INSTRUCTIONS FOR THE TASK:
Repeat exactly the lines from the start through the line with "FRUIT_ORANGE = [fruit_mesh(310", both ends included.

DATASET SECTION:
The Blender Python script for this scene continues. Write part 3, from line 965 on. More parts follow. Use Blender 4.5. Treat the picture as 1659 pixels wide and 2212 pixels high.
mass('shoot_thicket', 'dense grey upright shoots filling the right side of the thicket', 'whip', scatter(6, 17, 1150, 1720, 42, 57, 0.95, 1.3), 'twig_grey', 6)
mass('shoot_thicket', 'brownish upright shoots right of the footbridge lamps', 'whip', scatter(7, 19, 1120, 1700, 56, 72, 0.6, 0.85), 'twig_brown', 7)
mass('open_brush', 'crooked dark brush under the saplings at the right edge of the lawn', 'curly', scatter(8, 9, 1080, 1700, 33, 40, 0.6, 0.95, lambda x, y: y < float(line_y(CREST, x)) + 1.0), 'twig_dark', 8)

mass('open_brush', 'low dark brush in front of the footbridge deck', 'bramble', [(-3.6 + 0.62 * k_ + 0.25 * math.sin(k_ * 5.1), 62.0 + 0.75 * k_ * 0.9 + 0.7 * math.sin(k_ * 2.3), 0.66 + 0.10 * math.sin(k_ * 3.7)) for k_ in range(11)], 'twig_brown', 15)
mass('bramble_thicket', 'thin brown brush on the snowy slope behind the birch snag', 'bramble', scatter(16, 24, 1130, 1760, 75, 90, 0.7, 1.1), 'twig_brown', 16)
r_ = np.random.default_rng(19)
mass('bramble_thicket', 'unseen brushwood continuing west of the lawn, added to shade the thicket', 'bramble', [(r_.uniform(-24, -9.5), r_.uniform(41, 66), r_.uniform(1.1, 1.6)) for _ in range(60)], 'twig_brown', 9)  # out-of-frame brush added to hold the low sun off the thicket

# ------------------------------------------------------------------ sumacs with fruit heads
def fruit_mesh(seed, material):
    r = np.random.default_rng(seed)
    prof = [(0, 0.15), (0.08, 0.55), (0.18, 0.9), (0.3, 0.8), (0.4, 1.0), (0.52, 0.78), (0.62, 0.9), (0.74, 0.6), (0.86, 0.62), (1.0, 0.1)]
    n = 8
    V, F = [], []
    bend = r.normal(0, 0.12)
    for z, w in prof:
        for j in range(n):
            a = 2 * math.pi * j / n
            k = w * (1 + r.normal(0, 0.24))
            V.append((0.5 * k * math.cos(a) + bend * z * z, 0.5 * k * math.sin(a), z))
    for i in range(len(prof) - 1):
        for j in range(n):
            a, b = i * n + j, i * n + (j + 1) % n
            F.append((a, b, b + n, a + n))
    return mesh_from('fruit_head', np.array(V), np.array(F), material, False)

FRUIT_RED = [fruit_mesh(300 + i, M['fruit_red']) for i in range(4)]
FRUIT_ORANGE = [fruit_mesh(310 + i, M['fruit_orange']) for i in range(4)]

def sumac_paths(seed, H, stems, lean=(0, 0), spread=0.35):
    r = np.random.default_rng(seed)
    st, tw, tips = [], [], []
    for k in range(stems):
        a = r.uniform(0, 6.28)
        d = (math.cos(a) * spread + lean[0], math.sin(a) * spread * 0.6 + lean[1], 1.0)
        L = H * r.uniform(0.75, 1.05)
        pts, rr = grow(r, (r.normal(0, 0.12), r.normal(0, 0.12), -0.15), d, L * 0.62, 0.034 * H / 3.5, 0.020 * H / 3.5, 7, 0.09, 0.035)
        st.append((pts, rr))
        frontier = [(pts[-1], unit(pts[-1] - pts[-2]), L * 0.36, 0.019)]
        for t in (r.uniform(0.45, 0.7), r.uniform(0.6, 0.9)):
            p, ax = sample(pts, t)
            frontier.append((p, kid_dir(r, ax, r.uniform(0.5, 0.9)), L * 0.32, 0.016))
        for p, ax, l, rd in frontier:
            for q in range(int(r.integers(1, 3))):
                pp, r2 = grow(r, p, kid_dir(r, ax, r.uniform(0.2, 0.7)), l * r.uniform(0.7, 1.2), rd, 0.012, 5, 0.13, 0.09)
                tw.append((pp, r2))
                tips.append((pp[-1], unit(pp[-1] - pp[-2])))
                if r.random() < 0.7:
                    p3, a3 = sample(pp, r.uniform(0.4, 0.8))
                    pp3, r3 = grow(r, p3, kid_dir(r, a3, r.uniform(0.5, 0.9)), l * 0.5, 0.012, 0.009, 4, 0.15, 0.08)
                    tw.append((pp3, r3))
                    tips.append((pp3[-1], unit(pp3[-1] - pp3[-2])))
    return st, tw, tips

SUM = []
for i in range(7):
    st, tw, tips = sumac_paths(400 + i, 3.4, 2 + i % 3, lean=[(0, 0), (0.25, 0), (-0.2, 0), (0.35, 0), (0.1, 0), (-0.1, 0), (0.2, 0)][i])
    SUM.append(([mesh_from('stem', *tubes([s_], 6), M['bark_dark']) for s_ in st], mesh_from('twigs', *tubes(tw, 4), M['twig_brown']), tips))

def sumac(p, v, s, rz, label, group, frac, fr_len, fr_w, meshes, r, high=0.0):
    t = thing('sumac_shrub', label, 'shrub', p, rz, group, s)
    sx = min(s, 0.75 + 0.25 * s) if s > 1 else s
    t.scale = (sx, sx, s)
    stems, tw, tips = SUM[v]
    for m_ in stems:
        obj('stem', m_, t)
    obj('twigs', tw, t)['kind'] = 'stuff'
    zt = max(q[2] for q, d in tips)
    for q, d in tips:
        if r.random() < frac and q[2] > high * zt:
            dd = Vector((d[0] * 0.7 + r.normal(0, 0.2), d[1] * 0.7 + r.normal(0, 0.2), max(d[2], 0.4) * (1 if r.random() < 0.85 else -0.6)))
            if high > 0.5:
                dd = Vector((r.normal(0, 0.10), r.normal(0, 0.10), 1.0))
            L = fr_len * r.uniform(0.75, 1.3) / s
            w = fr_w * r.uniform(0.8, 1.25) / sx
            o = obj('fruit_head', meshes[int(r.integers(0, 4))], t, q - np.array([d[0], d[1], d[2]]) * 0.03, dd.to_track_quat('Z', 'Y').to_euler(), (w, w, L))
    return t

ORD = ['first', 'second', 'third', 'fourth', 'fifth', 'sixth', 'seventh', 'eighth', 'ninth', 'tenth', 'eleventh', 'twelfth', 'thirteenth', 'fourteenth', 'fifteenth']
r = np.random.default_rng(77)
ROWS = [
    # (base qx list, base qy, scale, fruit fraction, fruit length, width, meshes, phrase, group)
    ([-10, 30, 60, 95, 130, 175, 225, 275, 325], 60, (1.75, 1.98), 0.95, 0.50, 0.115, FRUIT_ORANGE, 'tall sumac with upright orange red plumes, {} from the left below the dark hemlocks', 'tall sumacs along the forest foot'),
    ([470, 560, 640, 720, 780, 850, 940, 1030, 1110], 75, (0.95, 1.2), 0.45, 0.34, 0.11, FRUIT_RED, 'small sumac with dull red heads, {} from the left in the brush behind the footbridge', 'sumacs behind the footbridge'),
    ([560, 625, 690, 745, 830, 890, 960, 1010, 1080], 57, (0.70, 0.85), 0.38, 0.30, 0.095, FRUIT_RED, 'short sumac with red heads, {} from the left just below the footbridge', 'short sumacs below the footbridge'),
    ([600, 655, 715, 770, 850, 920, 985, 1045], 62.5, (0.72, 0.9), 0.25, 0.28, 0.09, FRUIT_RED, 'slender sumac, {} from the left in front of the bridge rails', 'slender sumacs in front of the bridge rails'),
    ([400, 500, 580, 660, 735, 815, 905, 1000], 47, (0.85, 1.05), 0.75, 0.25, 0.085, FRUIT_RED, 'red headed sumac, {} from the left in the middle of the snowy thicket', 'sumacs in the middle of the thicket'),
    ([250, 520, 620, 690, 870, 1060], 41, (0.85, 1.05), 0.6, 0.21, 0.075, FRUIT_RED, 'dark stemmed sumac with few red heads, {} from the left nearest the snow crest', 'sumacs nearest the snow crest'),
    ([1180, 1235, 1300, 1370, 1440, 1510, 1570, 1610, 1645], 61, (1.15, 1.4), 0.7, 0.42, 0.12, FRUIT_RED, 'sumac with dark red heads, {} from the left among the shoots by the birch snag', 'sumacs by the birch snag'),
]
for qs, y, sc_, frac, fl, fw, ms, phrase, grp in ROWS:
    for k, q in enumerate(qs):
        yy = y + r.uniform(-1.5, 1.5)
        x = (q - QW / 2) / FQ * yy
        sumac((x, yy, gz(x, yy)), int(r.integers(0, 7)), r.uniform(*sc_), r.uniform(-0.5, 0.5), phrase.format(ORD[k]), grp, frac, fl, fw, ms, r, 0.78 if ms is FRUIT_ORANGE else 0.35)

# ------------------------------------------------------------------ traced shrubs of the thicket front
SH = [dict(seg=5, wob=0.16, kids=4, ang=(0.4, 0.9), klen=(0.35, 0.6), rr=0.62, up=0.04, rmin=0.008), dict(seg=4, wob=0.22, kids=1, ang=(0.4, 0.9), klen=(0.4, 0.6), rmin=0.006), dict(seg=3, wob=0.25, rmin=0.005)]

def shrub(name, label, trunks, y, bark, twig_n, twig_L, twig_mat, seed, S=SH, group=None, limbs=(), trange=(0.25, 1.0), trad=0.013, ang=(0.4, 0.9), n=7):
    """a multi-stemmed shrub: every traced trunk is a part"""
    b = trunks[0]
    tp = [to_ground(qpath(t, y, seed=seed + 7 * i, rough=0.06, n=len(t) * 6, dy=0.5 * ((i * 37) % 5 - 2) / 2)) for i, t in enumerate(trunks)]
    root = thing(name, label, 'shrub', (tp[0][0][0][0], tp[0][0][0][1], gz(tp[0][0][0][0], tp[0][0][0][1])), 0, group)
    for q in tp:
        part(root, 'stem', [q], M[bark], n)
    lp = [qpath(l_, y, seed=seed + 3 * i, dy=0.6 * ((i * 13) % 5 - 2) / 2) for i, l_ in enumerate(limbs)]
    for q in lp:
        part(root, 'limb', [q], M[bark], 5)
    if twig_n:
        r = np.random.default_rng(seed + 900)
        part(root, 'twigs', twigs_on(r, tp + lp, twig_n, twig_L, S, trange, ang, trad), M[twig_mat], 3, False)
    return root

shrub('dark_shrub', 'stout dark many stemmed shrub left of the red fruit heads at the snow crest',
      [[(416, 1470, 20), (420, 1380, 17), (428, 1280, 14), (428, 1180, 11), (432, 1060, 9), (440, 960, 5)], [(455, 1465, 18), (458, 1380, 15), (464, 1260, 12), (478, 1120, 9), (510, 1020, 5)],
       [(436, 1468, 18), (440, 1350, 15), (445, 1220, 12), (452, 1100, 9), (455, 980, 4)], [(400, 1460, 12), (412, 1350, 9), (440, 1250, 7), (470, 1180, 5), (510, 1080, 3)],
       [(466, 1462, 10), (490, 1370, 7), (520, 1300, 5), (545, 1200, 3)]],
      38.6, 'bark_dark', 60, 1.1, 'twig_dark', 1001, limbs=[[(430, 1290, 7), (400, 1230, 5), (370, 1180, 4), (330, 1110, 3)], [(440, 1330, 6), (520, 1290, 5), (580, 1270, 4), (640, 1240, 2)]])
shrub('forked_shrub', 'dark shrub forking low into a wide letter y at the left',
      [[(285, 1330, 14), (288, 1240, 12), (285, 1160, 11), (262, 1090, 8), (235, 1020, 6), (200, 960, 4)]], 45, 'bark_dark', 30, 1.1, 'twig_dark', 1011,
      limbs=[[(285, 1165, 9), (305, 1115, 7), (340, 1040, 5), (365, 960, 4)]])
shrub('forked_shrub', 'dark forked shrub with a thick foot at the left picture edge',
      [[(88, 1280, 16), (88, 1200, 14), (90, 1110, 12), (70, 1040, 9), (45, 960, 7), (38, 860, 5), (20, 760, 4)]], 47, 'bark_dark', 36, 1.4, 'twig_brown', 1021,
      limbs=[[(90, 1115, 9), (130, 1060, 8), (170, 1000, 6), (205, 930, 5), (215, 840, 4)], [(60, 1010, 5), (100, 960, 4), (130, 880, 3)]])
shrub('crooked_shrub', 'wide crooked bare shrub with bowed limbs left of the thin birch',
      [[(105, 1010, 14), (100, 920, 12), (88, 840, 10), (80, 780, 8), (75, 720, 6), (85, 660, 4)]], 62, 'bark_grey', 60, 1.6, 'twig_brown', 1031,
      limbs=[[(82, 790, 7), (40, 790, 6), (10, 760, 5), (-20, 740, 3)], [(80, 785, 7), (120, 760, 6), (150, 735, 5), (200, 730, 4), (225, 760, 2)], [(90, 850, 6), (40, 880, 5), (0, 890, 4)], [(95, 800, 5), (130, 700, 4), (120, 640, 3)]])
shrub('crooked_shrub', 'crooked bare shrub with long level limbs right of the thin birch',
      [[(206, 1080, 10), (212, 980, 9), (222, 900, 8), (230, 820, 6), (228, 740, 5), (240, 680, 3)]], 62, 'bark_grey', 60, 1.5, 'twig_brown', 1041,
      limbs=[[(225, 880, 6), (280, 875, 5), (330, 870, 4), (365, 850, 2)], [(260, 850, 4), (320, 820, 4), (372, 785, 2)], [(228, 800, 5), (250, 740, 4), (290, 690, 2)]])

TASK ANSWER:
The Blender Python script for this scene continues. Write part 3, from line 965 on. More parts follow. Use Blender 4.5. Treat the picture as 1659 pixels wide and 2212 pixels high.
mass('shoot_thicket', 'dense grey upright shoots filling the right side of the thicket', 'whip', scatter(6, 17, 1150, 1720, 42, 57, 0.95, 1.3), 'twig_grey', 6)
mass('shoot_thicket', 'brownish upright shoots right of the footbridge lamps', 'whip', scatter(7, 19, 1120, 1700, 56, 72, 0.6, 0.85), 'twig_brown', 7)
mass('open_brush', 'crooked dark brush under the saplings at the right edge of the lawn', 'curly', scatter(8, 9, 1080, 1700, 33, 40, 0.6, 0.95, lambda x, y: y < float(line_y(CREST, x)) + 1.0), 'twig_dark', 8)

mass('open_brush', 'low dark brush in front of the footbridge deck', 'bramble', [(-3.6 + 0.62 * k_ + 0.25 * math.sin(k_ * 5.1), 62.0 + 0.75 * k_ * 0.9 + 0.7 * math.sin(k_ * 2.3), 0.66 + 0.10 * math.sin(k_ * 3.7)) for k_ in range(11)], 'twig_brown', 15)
mass('bramble_thicket', 'thin brown brush on the snowy slope behind the birch snag', 'bramble', scatter(16, 24, 1130, 1760, 75, 90, 0.7, 1.1), 'twig_brown', 16)
r_ = np.random.default_rng(19)
mass('bramble_thicket', 'unseen brushwood continuing west of the lawn, added to shade the thicket', 'bramble', [(r_.uniform(-24, -9.5), r_.uniform(41, 66), r_.uniform(1.1, 1.6)) for _ in range(60)], 'twig_brown', 9)  # out-of-frame brush added to hold the low sun off the thicket

# ------------------------------------------------------------------ sumacs with fruit heads
def fruit_mesh(seed, material):
    r = np.random.default_rng(seed)
    prof = [(0, 0.15), (0.08, 0.55), (0.18, 0.9), (0.3, 0.8), (0.4, 1.0), (0.52, 0.78), (0.62, 0.9), (0.74, 0.6), (0.86, 0.62), (1.0, 0.1)]
    n = 8
    V, F = [], []
    bend = r.normal(0, 0.12)
    for z, w in prof:
        for j in range(n):
            a = 2 * math.pi * j / n
            k = w * (1 + r.normal(0, 0.24))
            V.append((0.5 * k * math.cos(a) + bend * z * z, 0.5 * k * math.sin(a), z))
    for i in range(len(prof) - 1):
        for j in range(n):
            a, b = i * n + j, i * n + (j + 1) % n
            F.append((a, b, b + n, a + n))
    return mesh_from('fruit_head', np.array(V), np.array(F), material, False)

FRUIT_RED = [fruit_mesh(300 + i, M['fruit_red']) for i in range(4)]
FRUIT_ORANGE = [fruit_mesh(310 + i, M['fruit_orange']) for i in range(4)]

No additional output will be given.